Ancient and Modern Classicism in Italy – Online Exhibition
Ancient and Modern Classicism in Italy
Online Exhibition
For the Summer of 2020 Galleria del Laocoonte and W. Apolloni of Rome have prepared a monumental exhibition centred around the inspiration that Italian Twentieth Century art drew from the ancient Graeco-Roman figurative civilisation. Among the many works presented, the wide painted panel by master of fresco Achille Funi (1890-1972), representing Parnassus, towers over every other. Pompeian in inspiration, it used to decorate the classroom in Brera where the painter himself taught fresco technique until his death.
Another exceptional piece, for both size and force of expression, is the coloured cartoon by Alberto Ziveri (1908-1990) depicting the goddess Minerva with the attributes of Rome, employed to make the colossal mosaic for the firefighter’s school near Rome. A small, exquisite bronze by Duilio Cambellotti (1876-1960) entitled Armour, celebrates the ancient roman rural labourer that would take arms if his Country were in peril, combining the dynamic simplicity of modernity with the memory of archaic pre-classical bronzes.
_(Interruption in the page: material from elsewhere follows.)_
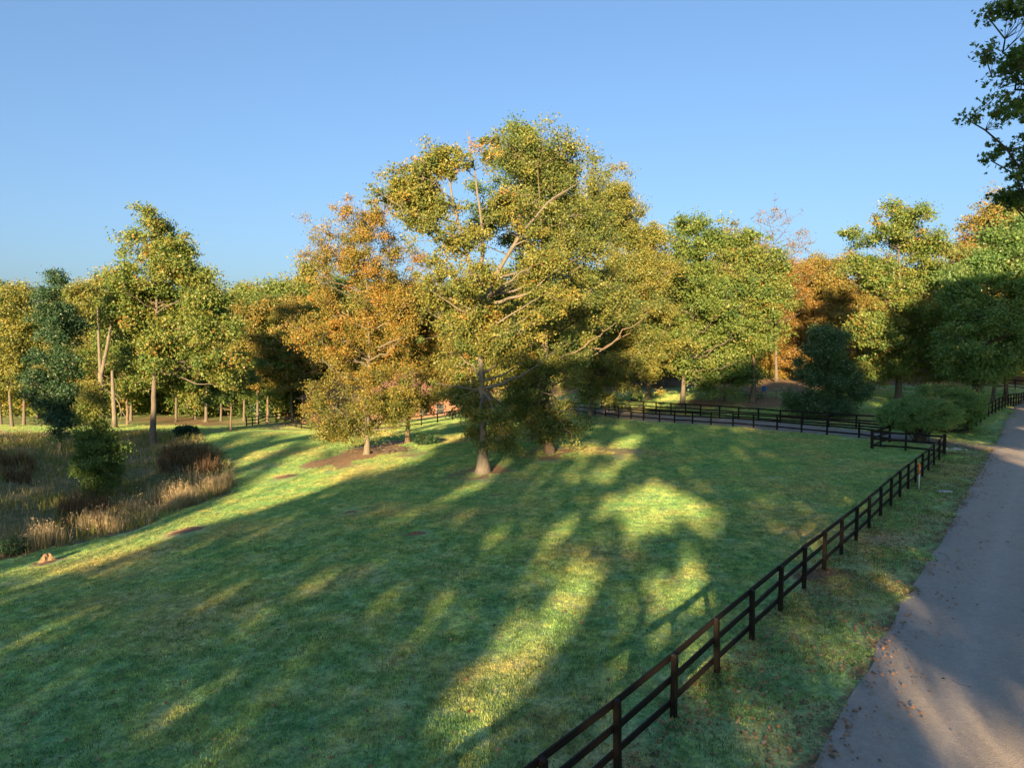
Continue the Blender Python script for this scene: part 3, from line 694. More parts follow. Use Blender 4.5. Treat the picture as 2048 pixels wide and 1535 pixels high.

In a similar way the sculptor Libero Andreotti (1875-1933) cast his Venere-Fortuna as if it were an early renaissance bronze. In addition to this, La Vigne, a rare sculpture by Andreotti in Candoglia’s marble – the stone used at Milan’s Duomo – portrays a seductive Bacchante, with a drunken little Bacchus lying on her back, the teeth marks of the chisel recalling Michelangelo’s non-finito working practise.
Beauty and struggle are what we prize in art, as shown by our adoption of Laocoön as the symbol for our galleries in both Rome and London. The life-size Laocoön marble group by Vincenzo de’ Rossi, a two tonne mannerist masterpiece that stands at the centre of our roman exhibiting space is both a symbol and an aesthetic paragon for us, and can be viewed alongside Patrick Alò’s contemporary interpretation of the same subject thanks to London Art Week’s new online platform.